Posted
9:18 PM
by Michael Fox
After 200+ years of appellate decisions, it is a rare day when you see the following:
As far as we can tell, this is a question of first impression for the Ninth Circuit and, indeed, for any federal circuit.
What was this case of first impression:
Whether the NLRB clearly abuses its discretion under the National Labor Relations Act when it gives a conclusory explanation for choosing not to adopt an ALJ’s recommended remedy of a Gissel order while adopting the ALJ’s recommended findings of fact, conclusions of law, and remaining remedies.
Maybe one reason that it took so long for this case was that it took a unique set of facts:
the ALJ recommends a Gisselbargaining order (basically a finding that the employer's campaign conduct has been so destructive of the laboratory conditions that it is impossible to have a fair election; thus that step must be skipped);
the Board has to not accept the recommendation of the Gisselorder;
it must do so without giving a detailed explanation of why it was not accepting the order.
Those three factors thus allowed the union to make the following argument:
Because clearly articulated reasoning is required to issue a Gissel order, similarly, clearly articulated reasoning should be required if the ALJ recommends a Gissel order and the NLRB chooses not to issue one.

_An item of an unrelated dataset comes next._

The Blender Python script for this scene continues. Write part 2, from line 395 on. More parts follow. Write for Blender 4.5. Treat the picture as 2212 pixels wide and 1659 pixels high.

On first blush it makes some sense, but the Court saw it differently holding, "the fact that courts require greater reasoning when the Board decides to issue a Gissel order is inapposite to the Board’s decision instead to order the default remedy." United Steelworkers v. NLRB (9th Cir. 4/2/07) [pdf].
So an interesting case of first impression; however if the Employee Free Choice Act passes, it and much of the Gisselline of cases will become mere historical artifacts.